# Description of the task
Extract all of the data and reproduce it precisely.

# Data shown
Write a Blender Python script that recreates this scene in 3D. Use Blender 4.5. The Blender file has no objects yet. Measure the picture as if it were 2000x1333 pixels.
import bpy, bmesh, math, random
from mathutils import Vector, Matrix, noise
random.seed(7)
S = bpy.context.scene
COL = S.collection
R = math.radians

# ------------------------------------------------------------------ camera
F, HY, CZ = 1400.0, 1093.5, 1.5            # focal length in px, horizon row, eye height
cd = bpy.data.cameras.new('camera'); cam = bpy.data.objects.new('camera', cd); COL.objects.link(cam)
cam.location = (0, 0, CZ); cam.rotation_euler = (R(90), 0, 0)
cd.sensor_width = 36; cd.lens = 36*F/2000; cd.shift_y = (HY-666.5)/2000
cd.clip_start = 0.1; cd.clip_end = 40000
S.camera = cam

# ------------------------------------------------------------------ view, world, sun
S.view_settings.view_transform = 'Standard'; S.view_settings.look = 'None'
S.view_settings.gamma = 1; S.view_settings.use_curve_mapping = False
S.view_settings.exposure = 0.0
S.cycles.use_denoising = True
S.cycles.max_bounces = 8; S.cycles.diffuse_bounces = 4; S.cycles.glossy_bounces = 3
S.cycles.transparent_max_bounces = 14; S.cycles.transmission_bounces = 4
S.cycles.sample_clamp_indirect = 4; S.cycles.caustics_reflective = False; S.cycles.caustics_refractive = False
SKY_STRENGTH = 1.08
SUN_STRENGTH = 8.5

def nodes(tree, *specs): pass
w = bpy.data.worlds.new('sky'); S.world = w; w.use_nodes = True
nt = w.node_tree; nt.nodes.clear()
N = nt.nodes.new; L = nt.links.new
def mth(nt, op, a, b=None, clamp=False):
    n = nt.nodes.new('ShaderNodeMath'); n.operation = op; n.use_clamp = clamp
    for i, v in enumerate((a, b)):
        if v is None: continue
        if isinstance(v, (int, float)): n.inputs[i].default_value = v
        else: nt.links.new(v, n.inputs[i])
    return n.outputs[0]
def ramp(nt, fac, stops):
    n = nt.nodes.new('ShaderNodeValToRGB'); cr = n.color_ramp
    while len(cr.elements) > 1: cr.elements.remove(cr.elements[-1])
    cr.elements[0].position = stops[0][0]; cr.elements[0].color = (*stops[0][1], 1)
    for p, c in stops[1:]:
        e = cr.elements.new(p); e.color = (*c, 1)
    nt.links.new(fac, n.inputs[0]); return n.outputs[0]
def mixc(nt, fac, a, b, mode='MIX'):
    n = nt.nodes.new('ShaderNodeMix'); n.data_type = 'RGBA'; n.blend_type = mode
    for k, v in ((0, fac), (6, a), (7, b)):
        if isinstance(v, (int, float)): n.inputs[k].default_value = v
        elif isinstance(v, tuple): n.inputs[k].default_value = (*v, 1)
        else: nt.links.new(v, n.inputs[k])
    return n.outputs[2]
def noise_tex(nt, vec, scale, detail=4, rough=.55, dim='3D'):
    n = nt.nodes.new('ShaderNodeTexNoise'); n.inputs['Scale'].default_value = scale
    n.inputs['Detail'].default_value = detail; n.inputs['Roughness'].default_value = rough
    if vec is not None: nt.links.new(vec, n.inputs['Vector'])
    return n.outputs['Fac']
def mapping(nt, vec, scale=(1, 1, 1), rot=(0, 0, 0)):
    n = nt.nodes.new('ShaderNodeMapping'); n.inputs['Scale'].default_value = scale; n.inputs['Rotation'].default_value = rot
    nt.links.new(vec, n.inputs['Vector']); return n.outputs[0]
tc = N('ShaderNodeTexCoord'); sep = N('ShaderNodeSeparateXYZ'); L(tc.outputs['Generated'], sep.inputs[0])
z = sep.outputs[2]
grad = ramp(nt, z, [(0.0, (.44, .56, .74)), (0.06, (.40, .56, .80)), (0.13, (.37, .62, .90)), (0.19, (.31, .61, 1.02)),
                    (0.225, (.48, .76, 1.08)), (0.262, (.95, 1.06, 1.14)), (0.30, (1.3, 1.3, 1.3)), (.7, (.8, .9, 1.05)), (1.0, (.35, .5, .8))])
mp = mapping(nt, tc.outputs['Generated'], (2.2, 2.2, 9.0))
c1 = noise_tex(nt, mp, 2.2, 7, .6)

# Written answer
Write a Blender Python script that recreates this scene in 3D. Use Blender 4.5. The Blender file has no objects yet. Measure the picture as if it were 2000x1333 pixels.
import bpy, bmesh, math, random
from mathutils import Vector, Matrix, noise
random.seed(7)
S = bpy.context.scene
COL = S.collection
R = math.radians

# ------------------------------------------------------------------ camera
F, HY, CZ = 1400.0, 1093.5, 1.5            # focal length in px, horizon row, eye height
cd = bpy.data.cameras.new('camera'); cam = bpy.data.objects.new('camera', cd); COL.objects.link(cam)
cam.location = (0, 0, CZ); cam.rotation_euler = (R(90), 0, 0)
cd.sensor_width = 36; cd.lens = 36*F/2000; cd.shift_y = (HY-666.5)/2000
cd.clip_start = 0.1; cd.clip_end = 40000
S.camera = cam

# ------------------------------------------------------------------ view, world, sun
S.view_settings.view_transform = 'Standard'; S.view_settings.look = 'None'
S.view_settings.gamma = 1; S.view_settings.use_curve_mapping = False
S.view_settings.exposure = 0.0
S.cycles.use_denoising = True
S.cycles.max_bounces = 8; S.cycles.diffuse_bounces = 4; S.cycles.glossy_bounces = 3
S.cycles.transparent_max_bounces = 14; S.cycles.transmission_bounces = 4
S.cycles.sample_clamp_indirect = 4; S.cycles.caustics_reflective = False; S.cycles.caustics_refractive = False
SKY_STRENGTH = 1.08
SUN_STRENGTH = 8.5

def nodes(tree, *specs): pass
w = bpy.data.worlds.new('sky'); S.world = w; w.use_nodes = True
nt = w.node_tree; nt.nodes.clear()
N = nt.nodes.new; L = nt.links.new
def mth(nt, op, a, b=None, clamp=False):
    n = nt.nodes.new('ShaderNodeMath'); n.operation = op; n.use_clamp = clamp
    for i, v in enumerate((a, b)):
        if v is None: continue
        if isinstance(v, (int, float)): n.inputs[i].default_value = v
        else: nt.links.new(v, n.inputs[i])
    return n.outputs[0]
def ramp(nt, fac, stops):
    n = nt.nodes.new('ShaderNodeValToRGB'); cr = n.color_ramp
    while len(cr.elements) > 1: cr.elements.remove(cr.elements[-1])
    cr.elements[0].position = stops[0][0]; cr.elements[0].color = (*stops[0][1], 1)
    for p, c in stops[1:]:
        e = cr.elements.new(p); e.color = (*c, 1)
    nt.links.new(fac, n.inputs[0]); return n.outputs[0]
def mixc(nt, fac, a, b, mode='MIX'):
    n = nt.nodes.new('ShaderNodeMix'); n.data_type = 'RGBA'; n.blend_type = mode
    for k, v in ((0, fac), (6, a), (7, b)):
        if isinstance(v, (int, float)): n.inputs[k].default_value = v
        elif isinstance(v, tuple): n.inputs[k].default_value = (*v, 1)
        else: nt.links.new(v, n.inputs[k])
    return n.outputs[2]
def noise_tex(nt, vec, scale, detail=4, rough=.55, dim='3D'):
    n = nt.nodes.new('ShaderNodeTexNoise'); n.inputs['Scale'].default_value = scale
    n.inputs['Detail'].default_value = detail; n.inputs['Roughness'].default_value = rough
    if vec is not None: nt.links.new(vec, n.inputs['Vector'])
    return n.outputs['Fac']
def mapping(nt, vec, scale=(1, 1, 1), rot=(0, 0, 0)):
    n = nt.nodes.new('ShaderNodeMapping'); n.inputs['Scale'].default_value = scale; n.inputs['Rotation'].default_value = rot
    nt.links.new(vec, n.inputs['Vector']); return n.outputs[0]
tc = N('ShaderNodeTexCoord'); sep = N('ShaderNodeSeparateXYZ'); L(tc.outputs['Generated'], sep.inputs[0])
z = sep.outputs[2]
grad = ramp(nt, z, [(0.0, (.44, .56, .74)), (0.06, (.40, .56, .80)), (0.13, (.37, .62, .90)), (0.19, (.31, .61, 1.02)),
                    (0.225, (.48, .76, 1.08)), (0.262, (.95, 1.06, 1.14)), (0.30, (1.3, 1.3, 1.3)), (.7, (.8, .9, 1.05)), (1.0, (.35, .5, .8))])
mp = mapping(nt, tc.outputs['Generated'], (2.2, 2.2, 9.0))
c1 = noise_tex(nt, mp, 2.2, 7, .6)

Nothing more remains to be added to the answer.